Israeli forces fought fierce battles with Hizbullah guerrillas across southern Lebanon today and launched scores of air strikes, a day before a truce brokered at the United Nations is due to begin.
Al Arabiya television reported that seven Israeli soldiers were killed in the fighting. Yesterday, the Israeli military suffered its deadliest day of the month-old war with 19 soldiers killed and five others missing and feared dead after their helicopter was shot down by Hizbullah.
Israeli aircraft attacked targets in more than 50 villages and towns, Lebanese security sources said, killing at least five people in southern Lebanon and five in the Bekaa valley.
More than 153 rockets fired by Hizbullah hit northern Israel, killing one person and wounding 11, Israeli police said.
Israel widened its offensive in Lebanon on Friday despite a UN Security Council resolution calling for a "full cessation of hostilities". Some 30,000 Israeli troops are in Lebanon.
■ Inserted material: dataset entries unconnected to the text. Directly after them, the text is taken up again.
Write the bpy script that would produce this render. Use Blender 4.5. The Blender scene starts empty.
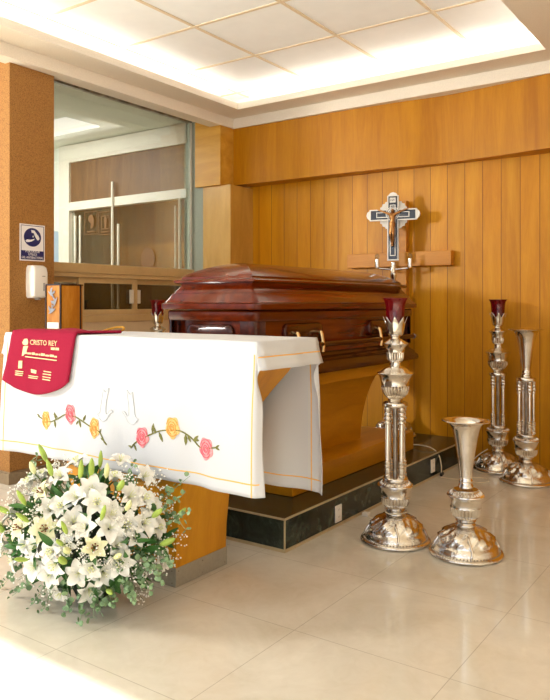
import bpy, bmesh, math, random
from mathutils import Vector, Matrix
R = math.radians
sc = bpy.context.scene
COL = sc.collection
random.seed(7)

# ------------------------------------------------------------------ materials
def lin(h):
    out = []
    for i in (0, 2, 4):
        c = int(h[i:i + 2], 16) / 255
        out.append(c / 12.92 if c <= .04045 else ((c + .055) / 1.055) ** 2.4)
    return tuple(out) + (1,)

def setin(n, **kw):
    for k, v in kw.items():
        k = k.replace('_', ' ')
        if k in n.inputs:
            n.inputs[k].default_value = v

def base(name, col, rough=.5, metal=0., coat=0., spec=.5):
    m = bpy.data.materials.new(name); m.use_nodes = True
    nt = m.node_tree; b = nt.nodes['Principled BSDF']
    setin(b, Base_Color=lin(col), Roughness=rough, Metallic=metal, Coat_Weight=coat, Coat_Roughness=.08, Specular_IOR_Level=spec)
    return m, nt, b

def coords(nt, scale):
    tc = nt.nodes.new('ShaderNodeTexCoord'); mp = nt.nodes.new('ShaderNodeMapping')
    mp.inputs['Scale'].default_value = scale
    nt.links.new(tc.outputs['Object'], mp.inputs['Vector'])
    return mp.outputs['Vector']

def noise(nt, vec, scale=1., detail=4., rough=.55, dist=0.):
    n = nt.nodes.new('ShaderNodeTexNoise')
    setin(n, Scale=scale, Detail=detail, Roughness=rough, Distortion=dist)
    nt.links.new(vec, n.inputs['Vector'])
    return n.outputs['Fac']

def ramp(nt, fac, stops):
    r = nt.nodes.new('ShaderNodeValToRGB')
    e = r.color_ramp.elements
    while len(e) < len(stops): e.new(.5)
    for x, (p, c) in zip(e, stops):
        x.position = p; x.color = lin(c) if isinstance(c, str) else c
    nt.links.new(fac, r.inputs['Fac'])
    return r.outputs['Color']

def bump(nt, b, fac, strength=.1, dist=.01):
    n = nt.nodes.new('ShaderNodeBump'); setin(n, Strength=strength, Distance=dist)
    nt.links.new(fac, n.inputs['Height']); nt.links.new(n.outputs['Normal'], b.inputs['Normal'])

def plain(name, col, rough=.5, metal=0., coat=0., spec=.5, var=0., vscale=20., bmp=0.):
    m, nt, b = base(name, col, rough, metal, coat, spec)
    f = noise(nt, coords(nt, (1, 1, 1)), vscale)
    if var:
        c = lin(col)
        lo = tuple(x * (1 - var) for x in c[:3]) + (1,); hi = tuple(min(1, x * (1 + var)) for x in c[:3]) + (1,)
        nt.links.new(ramp(nt, f, [(.3, lo), (.7, hi)]), b.inputs['Base Color'])
    if bmp: bump(nt, b, f, bmp)
    return m

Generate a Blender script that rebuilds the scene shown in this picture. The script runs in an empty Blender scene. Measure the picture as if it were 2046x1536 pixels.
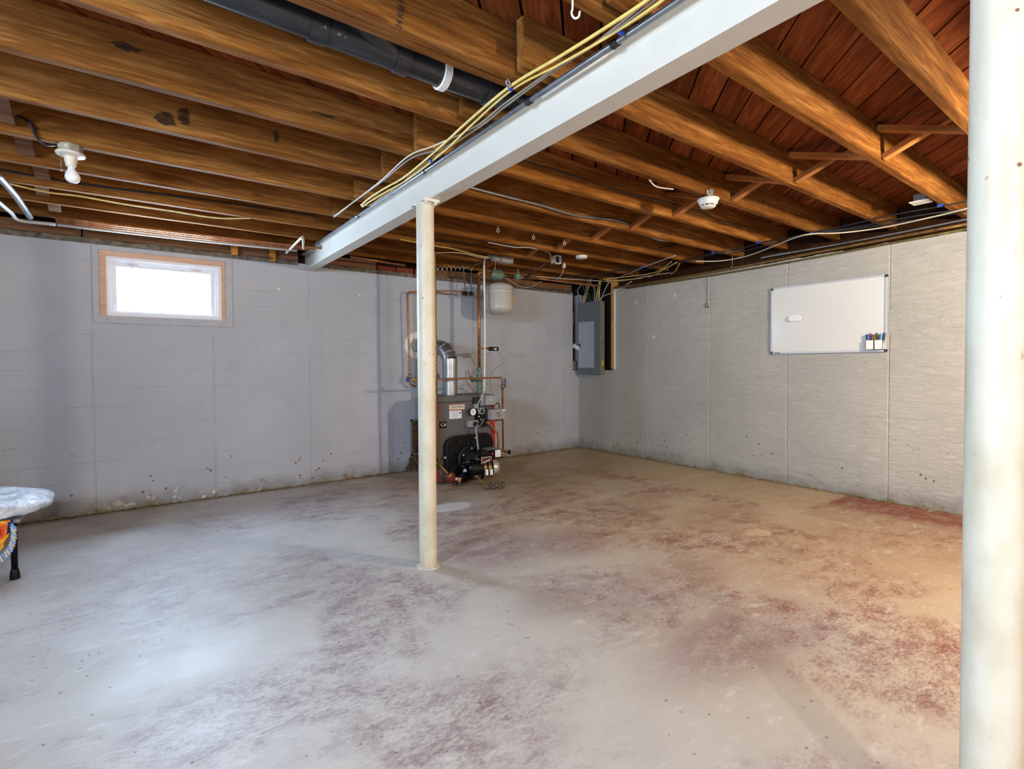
import bpy, bmesh, math, random
import numpy as np
from mathutils import Vector, Matrix, noise
random.seed(7)
scene = bpy.context.scene
C = scene.collection
PI = math.pi

# ------------------------------------------------------------------ camera
CAM = (-5.04419, -5.20721, 1.15879)
YAW, PITCH, ROLL, FPX, SY = 0.63868, -0.0229, -0.00572, 1019.91578, -15.35215
def basis():
    f = Vector((math.sin(YAW)*math.cos(PITCH), math.cos(YAW)*math.cos(PITCH), math.sin(PITCH)))
    r = Vector((math.cos(YAW), -math.sin(YAW), 0)); u = r.cross(f)
    return math.cos(ROLL)*r + math.sin(ROLL)*u, -math.sin(ROLL)*r + math.cos(ROLL)*u, f
RR, UU, FF = basis()
cd = bpy.data.cameras.new('camera'); cam = bpy.data.objects.new('camera', cd); C.objects.link(cam)
cam.matrix_world = Matrix(((RR.x, UU.x, -FF.x, CAM[0]), (RR.y, UU.y, -FF.y, CAM[1]), (RR.z, UU.z, -FF.z, CAM[2]), (0, 0, 0, 1)))
cd.sensor_width = 36; cd.lens = FPX/2046*36; cd.shift_y = SY/2046; cd.clip_start = 0.02
scene.camera = cam
def A(px, py, x=None, y=None, z=None):
    """world point seen at (px,py) of the photo on the plane x=, y= or z="""
    d = FF + RR*((px-1023)/FPX) - UU*((py-768-SY)/FPX)
    o = Vector(CAM)
    if x is not None: t = (x-o.x)/d.x
    elif y is not None: t = (y-o.y)/d.y
    else: t = (z-o.z)/d.z
    return o + d*t

# ------------------------------------------------------------------ world, lights, exposure
w = bpy.data.worlds.new('world'); scene.world = w; w.use_nodes = True
bg = w.node_tree.nodes['Background']; bg.inputs[0].default_value = (0.57, 0.76, 1.0, 1); bg.inputs[1].default_value = 82.0
def light(name, kind, loc, energy, col, **k):
    l = bpy.data.lights.new(name, kind); l.energy = energy; l.color = col
    o = bpy.data.objects.new(name, l); C.objects.link(o); o.location = loc
    for a, b in k.items():
        if a == 'rot': o.rotation_euler = b
        elif a == 'portal': l.cycles.is_portal = True
        else: setattr(l, a, b)
    return o
# sky portals in the window openings (W1 window in view; two more behind and beside the camera)
light('portal_window_1', 'AREA', (-4.81, 0.16, 1.80), 1, (1, 1, 1), rot=(-PI/2, 0, 0), shape='RECTANGLE', size=0.7, size_y=0.40, portal=1)
light('portal_window_2', 'AREA', (-7.66, -4.6, 1.78), 1, (1, 1, 1), rot=(0, -PI/2, 0), shape='RECTANGLE', size=0.60, size_y=1.0, portal=1)
light('ceiling_bulb_light_right', 'POINT', (-1.55, -5.55, 1.95), 158, (1, 0.85, 0.64), shadow_soft_size=0.075)
light('ceiling_bulb_light_left', 'POINT', (-5.1, -6.9, 1.90), 112, (1, 0.95, 0.88), shadow_soft_size=0.06)
vs = scene.view_settings
scene.display_settings.display_device = 'sRGB'
vs.view_transform = 'Standard'; vs.look = 'None'; vs.gamma = 1; vs.use_curve_mapping = False
vs.exposure = 0.80
scene.cycles.use_denoising = True
scene.cycles.max_bounces = 10; scene.cycles.diffuse_bounces = 6; scene.cycles.glossy_bounces = 3
scene.cycles.transparent_max_bounces = 8; scene.cycles.sample_clamp_indirect = 4.0
scene.cycles.caustics_reflective = False; scene.cycles.caustics_refractive = False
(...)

The Israeli cabinet formally approved the resolution this afternoon after its weekly meeting, and the Haaretz newspaper reported that Israel was willing to discuss a possible release of Hizbullah prisoners in exchange for freeing two Israeli soldiers whose capture on July 12th sparked the war.
The United Nations said Israeli and Lebanese leaders had agreed that a truce would take effect at 6am (Irish time) tomorrow. UN Secretary General Kofi Annan said fighting should end immediately to spare civilians.
"The fighting should stop now to respect the spirit and intent of the Security Council decision, the object of which was to save civilian lives, to spare the pain and suffering that the civilians on both sides are living through," Mr Annan said.
In Lebanon, three civilians were killed and 13 wounded in an Israeli air raid on the village of Ali Al Nahri in the eastern Bekaa Valley, security sources said.
Five people, including a mother and her three children, died when a house was struck near the southern city of Tyre, and two people were killed and four wounded when a truck was hit in the eastern Bekaa valley.
Artillery pounded Hizbullah-held areas in south Lebanon. Hundreds of rounds crashed into the Hizbullah stronghold of Khiam, residents said.
Hizbullah reported fierce fighting in several parts of the border area and said its guerrillas destroyed at least three tanks and two bulldozers. It said guerrillas were fighting an Israeli unit trying to reach the downed helicopter.
The Israeli military said it had launched more than 100 air strikes in Lebanon since Friday evening, targeting more than 50 Hizbullah command stations, two missile launchers, and two vehicles carrying weapons from Syria to the Bekaa valley.
At least 1,074 people in Lebanon and 144 Israelis, including 104 soldiers, have been killed in the war.
Lebanese Prime Minister Fouad Siniora said his government unanimously approved the UN resolution yesterday, and Hizbullah leader Sayyed Hassan Nasrallah said his fighters would abide by the ceasefire once Israeli forces also adhered to it.
The resolution envisages a phased withdrawal of Israeli troops from southern Lebanon as 15,000 Lebanese troops deploy there along with up to 15,000 UN peacekeeping troops.
But some analysts cautioned fighting was unlikely to stop.
"I think this talk of a ceasefire going into effect tomorrow seems to be highly exaggerated and dubious," said Mouin Rabbani, senior Middle East analyst with the International Crisis Group.
"It seems that Israel's strategy has been to establish positions as far north as possible to implement a fighting withdrawal, meaning that they will try to take on as much of Hizbullah as they can as they work their way south."
Nasrallah said Hizbullah would abide by the UN resolution and cooperate with the UN and Lebanese troops, but would carry on confronting any Israeli soldiers on Lebanese soil.
France is widely expected to lead the UN force, which will expand the existing UN Interim Force in Lebanon (UNIFIL) but have a stronger mandate. French Foreign Minister Philippe Douste-Blazy told Le Monde newspaper the mission of the new force would not include disarming Hizbollah by force.
A senior Israeli commander, Major General Udi Adam, said some Israeli forces had reached as far as the Litani river in Lebanon. The river is a few kilometres (miles) from the border at some points but about 20 km (13 miles) away at others.